▶ _TASK INSTRUCTIONS_: Copy each line of the records that holds the string "This".

▶ _DATA FOR THE TASK_:
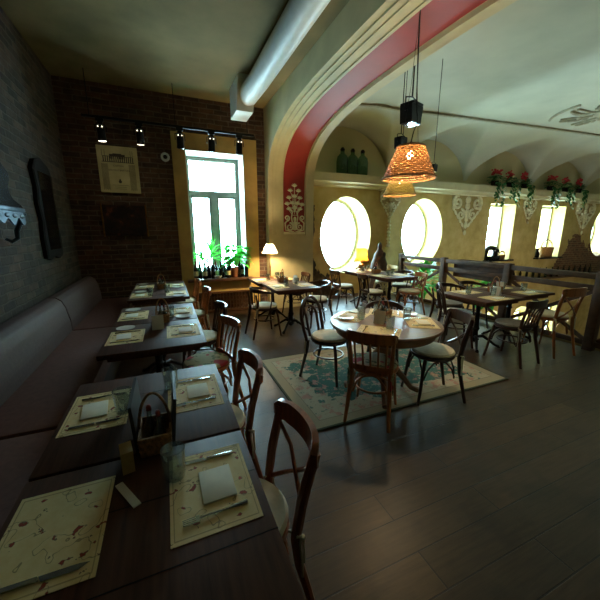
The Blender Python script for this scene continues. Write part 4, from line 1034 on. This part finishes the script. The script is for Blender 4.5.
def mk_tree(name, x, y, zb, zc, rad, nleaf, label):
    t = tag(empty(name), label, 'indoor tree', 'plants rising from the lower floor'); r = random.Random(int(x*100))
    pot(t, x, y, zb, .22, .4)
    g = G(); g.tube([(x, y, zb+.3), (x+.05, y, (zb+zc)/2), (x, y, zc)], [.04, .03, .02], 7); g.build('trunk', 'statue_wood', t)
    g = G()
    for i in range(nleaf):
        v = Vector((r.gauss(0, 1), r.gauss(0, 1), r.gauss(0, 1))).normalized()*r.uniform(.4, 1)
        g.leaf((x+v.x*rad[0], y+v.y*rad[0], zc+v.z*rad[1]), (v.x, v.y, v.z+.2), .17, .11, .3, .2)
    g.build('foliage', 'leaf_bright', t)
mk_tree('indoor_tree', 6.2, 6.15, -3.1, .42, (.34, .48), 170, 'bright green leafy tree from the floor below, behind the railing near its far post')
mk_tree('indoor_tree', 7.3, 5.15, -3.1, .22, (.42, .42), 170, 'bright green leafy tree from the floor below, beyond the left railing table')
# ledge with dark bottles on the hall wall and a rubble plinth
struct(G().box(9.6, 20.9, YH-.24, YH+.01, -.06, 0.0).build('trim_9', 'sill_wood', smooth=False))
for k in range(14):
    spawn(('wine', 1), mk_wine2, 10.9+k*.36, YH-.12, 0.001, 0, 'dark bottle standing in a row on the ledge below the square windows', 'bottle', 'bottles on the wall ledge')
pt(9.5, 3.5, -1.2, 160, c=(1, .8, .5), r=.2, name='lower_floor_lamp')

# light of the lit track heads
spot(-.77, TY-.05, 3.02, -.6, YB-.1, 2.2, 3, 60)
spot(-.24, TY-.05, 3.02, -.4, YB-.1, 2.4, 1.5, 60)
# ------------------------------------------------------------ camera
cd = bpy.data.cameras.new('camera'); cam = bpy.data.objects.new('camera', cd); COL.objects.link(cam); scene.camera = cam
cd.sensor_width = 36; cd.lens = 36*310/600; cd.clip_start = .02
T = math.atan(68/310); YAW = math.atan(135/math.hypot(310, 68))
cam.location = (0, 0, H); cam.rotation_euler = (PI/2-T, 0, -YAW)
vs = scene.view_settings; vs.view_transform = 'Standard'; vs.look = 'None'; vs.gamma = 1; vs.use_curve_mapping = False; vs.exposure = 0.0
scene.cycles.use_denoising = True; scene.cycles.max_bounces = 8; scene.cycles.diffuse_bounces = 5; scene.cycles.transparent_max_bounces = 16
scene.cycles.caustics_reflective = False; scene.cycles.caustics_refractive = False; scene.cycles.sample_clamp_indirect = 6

==

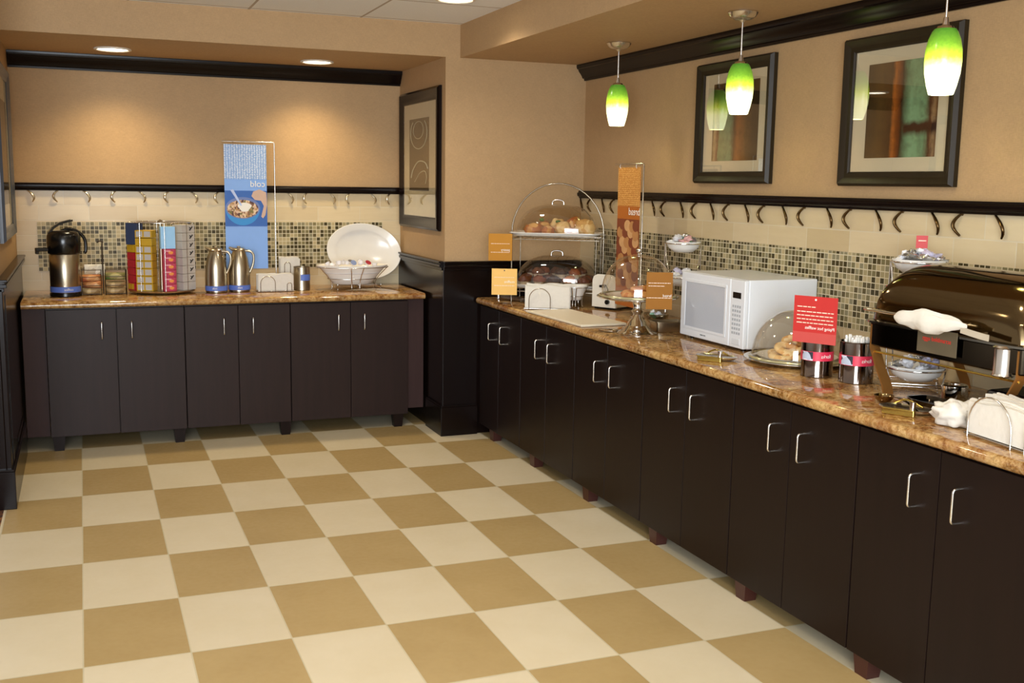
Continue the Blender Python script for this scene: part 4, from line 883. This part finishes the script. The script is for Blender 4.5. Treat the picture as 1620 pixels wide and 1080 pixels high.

▶ _FULL ANSWER_:
The Blender Python script for this scene continues. Write part 4, from line 1034 on. This part finishes the script. The script is for Blender 4.5.
Continue the Blender Python script for this scene: part 4, from line 883. This part finishes the script. The script is for Blender 4.5. Treat the picture as 1620 pixels wide and 1080 pixels high.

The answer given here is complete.